Procedural due process safeguards are designed to provide an individual with the right to be heard before being condemned to suffer serious loss of property. (Tribe, American Constitutional Law (1978) p. 502.) Fair notice requirements were met in the instant case. When appellants purchased their lots they were required to sign that they had received and read a copy of the Final Subdivision Public Report issued by the California Real Estate Commissioner on September 16, 1969. This report specifically recited that the revenue bonds: “are secured by a lien upon revenue to be derived from water standby and ‘other charges to be prescribed, revised, and collected’ by the community services district from lot owners within the improvement district. Water standby charges, if delinquent, may be collected on the county tax roll and may result in a lien on your lot subjecting it to foreclosure proceedings.
“The amount of the initial stand-by charges to be applied to each lot by Groveland Community Services District is $6.50 per lot per month plus any additional amount per month deemed necessary by the district to pay the maintenance and operation costs. The stand-by charge is payable by the lot owners whether or not any water is used.”
Since we uphold the validity of the water standby charges as part of the bond contract, it becomes unnecessary to discuss appellants’ contentions concerning the in rem action instituted by Groveland in 1972 against “all persons.” (Tuolumne County Superior Court action No. 13923.)
The judgment is affirmed.
Woolpert, J., and Stanton, J.,
A petition for a rehearing was denied February 24, 1983, and appellants’ petition for a hearing by the Supreme Court was denied March 23, 1983. Bird, C. J., was of the opinion that the petition should be granted.
Government Code section 61765 reads: “A district may fix, on or before the first day of July in each calendar year, a water standby or availability charge not to exceed ten dollars ($10) per year for each acre of land, or ten dollars ($10) per year for each parcel of land of less than an acre within the district to which water is made available for any purpose by the district, whether the water is actually used or not. The board of directors of a district which fixes such a charge may establish schedules varying the charges depending upon factors such as the uses to which the land is put, the cost of transporting the water to the land, and the amount of water used by the land. The board may restrict charges to lands lying within one or more improvement districts within the community service district.” (Italics added.)
Ordinance No. 1, 1968, section 18-2 of article 18; ordinance No. 2, 1971, amending section 18-2; resolution No. 11-71, 1971, sections 6.1, 6.2 and 6.3.
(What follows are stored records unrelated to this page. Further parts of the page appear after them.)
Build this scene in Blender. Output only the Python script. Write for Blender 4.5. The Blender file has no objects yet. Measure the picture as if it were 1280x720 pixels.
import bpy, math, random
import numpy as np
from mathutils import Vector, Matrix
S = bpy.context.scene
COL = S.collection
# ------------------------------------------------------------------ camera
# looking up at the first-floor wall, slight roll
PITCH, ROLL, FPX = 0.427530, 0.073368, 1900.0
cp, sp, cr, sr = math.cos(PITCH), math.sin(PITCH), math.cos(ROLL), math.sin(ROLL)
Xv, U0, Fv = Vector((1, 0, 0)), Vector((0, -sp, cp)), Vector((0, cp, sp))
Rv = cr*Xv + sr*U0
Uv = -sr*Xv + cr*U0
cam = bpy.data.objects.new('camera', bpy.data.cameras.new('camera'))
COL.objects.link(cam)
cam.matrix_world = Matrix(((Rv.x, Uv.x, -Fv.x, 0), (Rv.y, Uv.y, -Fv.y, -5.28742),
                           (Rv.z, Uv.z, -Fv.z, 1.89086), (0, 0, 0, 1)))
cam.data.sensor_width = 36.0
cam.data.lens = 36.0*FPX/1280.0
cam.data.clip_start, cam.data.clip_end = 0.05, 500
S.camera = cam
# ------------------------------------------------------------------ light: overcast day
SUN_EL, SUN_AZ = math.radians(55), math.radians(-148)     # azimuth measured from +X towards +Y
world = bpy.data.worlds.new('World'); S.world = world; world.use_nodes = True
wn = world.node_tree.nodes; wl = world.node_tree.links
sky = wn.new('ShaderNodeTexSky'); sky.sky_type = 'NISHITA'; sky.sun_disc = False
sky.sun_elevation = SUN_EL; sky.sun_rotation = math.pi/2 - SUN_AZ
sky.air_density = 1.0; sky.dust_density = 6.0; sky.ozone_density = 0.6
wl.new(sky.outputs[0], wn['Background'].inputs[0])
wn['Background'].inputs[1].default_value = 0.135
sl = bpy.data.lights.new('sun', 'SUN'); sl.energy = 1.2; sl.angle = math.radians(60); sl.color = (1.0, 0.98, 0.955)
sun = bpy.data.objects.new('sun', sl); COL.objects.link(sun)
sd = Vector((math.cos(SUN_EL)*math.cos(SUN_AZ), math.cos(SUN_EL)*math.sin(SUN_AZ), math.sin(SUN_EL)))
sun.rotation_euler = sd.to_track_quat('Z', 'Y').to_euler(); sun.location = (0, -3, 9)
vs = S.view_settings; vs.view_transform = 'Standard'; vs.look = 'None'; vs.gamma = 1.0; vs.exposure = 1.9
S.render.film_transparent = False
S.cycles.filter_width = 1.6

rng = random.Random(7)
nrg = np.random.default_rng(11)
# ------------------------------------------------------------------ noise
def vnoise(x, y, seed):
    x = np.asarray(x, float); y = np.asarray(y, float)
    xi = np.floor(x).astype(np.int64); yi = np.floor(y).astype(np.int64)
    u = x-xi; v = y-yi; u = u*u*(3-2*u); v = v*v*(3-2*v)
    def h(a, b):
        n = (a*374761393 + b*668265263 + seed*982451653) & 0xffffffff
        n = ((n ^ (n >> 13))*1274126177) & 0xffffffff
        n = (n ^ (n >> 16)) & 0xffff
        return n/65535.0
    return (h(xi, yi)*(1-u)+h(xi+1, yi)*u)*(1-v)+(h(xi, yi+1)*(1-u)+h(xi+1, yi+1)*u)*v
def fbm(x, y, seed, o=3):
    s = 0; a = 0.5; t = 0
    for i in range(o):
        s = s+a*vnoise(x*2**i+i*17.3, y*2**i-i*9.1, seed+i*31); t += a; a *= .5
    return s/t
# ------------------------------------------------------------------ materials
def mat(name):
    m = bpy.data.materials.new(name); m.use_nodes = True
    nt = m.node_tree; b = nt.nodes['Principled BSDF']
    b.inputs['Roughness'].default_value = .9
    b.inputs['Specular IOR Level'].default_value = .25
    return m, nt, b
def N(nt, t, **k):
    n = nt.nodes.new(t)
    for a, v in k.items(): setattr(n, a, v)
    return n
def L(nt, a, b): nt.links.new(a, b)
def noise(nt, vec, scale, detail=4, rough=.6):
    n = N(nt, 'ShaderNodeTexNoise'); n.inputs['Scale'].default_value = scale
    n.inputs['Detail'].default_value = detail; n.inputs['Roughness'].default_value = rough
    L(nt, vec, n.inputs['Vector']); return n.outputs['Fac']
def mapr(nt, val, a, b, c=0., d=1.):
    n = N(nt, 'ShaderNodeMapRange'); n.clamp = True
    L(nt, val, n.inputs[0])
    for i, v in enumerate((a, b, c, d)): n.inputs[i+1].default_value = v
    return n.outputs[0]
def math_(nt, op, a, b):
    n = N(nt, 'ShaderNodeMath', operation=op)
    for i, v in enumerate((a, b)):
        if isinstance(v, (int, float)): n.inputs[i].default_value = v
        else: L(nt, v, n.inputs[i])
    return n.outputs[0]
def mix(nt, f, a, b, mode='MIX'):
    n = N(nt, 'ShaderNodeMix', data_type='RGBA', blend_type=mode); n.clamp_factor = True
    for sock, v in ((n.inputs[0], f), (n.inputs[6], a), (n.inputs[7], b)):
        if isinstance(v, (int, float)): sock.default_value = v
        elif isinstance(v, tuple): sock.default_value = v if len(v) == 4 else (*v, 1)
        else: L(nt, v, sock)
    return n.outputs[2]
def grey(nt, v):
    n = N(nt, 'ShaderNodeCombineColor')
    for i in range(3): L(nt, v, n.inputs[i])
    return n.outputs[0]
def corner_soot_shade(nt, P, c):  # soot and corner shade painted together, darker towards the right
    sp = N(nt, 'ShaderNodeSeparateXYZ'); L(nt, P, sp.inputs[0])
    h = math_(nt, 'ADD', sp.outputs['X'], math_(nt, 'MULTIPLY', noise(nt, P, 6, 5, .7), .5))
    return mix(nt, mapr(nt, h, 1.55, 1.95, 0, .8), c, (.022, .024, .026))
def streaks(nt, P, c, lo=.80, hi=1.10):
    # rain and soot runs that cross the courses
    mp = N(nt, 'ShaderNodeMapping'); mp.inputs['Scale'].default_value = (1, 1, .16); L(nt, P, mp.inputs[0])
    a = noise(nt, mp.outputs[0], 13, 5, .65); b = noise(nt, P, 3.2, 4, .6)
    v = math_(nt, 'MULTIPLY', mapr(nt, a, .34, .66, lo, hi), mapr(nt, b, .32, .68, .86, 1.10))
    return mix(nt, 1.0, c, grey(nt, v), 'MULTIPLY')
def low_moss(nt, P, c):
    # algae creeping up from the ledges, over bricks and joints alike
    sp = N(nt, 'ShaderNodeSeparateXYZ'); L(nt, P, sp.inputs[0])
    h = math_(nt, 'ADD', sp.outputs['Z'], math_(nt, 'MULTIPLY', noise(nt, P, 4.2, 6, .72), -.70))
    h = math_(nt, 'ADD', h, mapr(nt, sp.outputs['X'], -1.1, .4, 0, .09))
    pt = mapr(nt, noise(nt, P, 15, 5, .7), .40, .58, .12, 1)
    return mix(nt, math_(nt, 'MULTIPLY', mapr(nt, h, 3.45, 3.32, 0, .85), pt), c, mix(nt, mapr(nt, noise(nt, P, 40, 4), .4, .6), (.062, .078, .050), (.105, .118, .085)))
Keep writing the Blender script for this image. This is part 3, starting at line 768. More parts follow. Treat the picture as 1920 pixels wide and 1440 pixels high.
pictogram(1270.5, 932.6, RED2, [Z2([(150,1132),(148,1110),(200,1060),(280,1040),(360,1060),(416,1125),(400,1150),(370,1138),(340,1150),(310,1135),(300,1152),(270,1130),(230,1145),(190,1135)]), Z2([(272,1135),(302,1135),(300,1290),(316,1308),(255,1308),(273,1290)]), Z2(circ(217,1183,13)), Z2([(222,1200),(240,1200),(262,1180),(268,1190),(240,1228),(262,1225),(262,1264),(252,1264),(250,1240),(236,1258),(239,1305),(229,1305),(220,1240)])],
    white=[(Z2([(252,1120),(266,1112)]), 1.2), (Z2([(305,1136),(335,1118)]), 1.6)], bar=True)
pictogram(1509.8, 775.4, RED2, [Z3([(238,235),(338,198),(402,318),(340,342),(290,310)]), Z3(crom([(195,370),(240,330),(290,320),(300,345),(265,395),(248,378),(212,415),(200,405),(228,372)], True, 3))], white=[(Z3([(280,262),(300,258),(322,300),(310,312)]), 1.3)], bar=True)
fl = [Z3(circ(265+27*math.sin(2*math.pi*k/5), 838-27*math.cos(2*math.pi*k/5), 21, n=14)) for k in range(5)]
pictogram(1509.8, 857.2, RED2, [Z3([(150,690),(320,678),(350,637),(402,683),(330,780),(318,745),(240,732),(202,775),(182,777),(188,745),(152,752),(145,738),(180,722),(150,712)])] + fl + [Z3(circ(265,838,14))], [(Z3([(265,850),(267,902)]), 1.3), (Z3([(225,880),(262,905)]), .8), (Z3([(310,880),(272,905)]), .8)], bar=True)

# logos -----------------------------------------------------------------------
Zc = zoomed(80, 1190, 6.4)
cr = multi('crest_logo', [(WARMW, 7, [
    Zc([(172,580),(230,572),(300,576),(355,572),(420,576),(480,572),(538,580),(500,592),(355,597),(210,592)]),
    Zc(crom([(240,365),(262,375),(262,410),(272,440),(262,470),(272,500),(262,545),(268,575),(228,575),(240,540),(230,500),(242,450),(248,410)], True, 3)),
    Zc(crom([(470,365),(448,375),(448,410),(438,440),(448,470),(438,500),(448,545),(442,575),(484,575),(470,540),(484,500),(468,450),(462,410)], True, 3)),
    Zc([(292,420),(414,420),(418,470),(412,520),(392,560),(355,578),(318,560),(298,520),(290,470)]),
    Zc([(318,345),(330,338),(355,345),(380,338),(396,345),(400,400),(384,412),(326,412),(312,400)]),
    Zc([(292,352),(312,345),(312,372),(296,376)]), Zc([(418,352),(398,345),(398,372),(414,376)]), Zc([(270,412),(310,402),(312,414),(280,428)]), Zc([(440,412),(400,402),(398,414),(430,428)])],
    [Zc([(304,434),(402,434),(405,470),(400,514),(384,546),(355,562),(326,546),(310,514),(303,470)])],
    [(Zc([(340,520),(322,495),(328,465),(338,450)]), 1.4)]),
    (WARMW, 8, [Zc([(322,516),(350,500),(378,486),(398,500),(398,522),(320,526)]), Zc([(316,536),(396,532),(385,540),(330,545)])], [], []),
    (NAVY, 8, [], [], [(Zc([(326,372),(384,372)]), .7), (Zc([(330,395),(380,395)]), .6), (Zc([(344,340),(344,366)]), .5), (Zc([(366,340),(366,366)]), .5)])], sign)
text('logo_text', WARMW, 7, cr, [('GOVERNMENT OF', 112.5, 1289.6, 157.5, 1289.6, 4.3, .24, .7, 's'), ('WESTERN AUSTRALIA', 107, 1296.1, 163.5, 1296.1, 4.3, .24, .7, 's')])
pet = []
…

The applicable validating acts are the following:
1. The First, Second and Third Validating Acts of 1973 (Stats. 1973, ch. 38, §§ 1-11, pp. 59-65, ch. 387, §§ 1-11, pp. 823-829, ch. 388, §§ 1-10, pp. 829-834);
2. The First, Second and Third Validating Acts of 1974 (Stats. 1974, ch. 258, §§ 1-11, pp. 478-483, ch. 689, §§ 1-11, pp. 1554-1559, ch. 911, §§ 1-10, pp. 1921-1926);
3. The First, Second and Third Validating Acts of 1975 (Stats. 1975, ch. 12, §§ 1-11, pp. 11-16, ch. 680, §§ 1-11, pp. 1503-1509, ch. 681, §§ 1-10, pp. 1509-1514);
4. The First, Second and Third Validating Acts of 1976 (Stats. 1976, ch. 114, §§ 1-11, pp. 179-184, ch. 724, §§ 1-11, pp. 1739-1744, ch. 725, §§ 1-10, pp. 1745-1750);
5. The First, Second and Third Validating Acts of 1977 (Stats. 1977, ch. 33, §§ 1-11, pp. 74-79, ch. 613, §§ 1-11, pp. 2081-2086, ch. 608, §§ 1-10, pp. 1992-1997); and
6. The First, Second and Third Validating Acts of 1978 (Stats. 1978, ch. 135, §§ 1-11, pp. 352-357, ch. 666, §§ 1-11, pp. 2135-2141, ch. 667, §§ 1-10, pp. 2141-2146.)
Assigned by the Chairperson of the Judicial Council.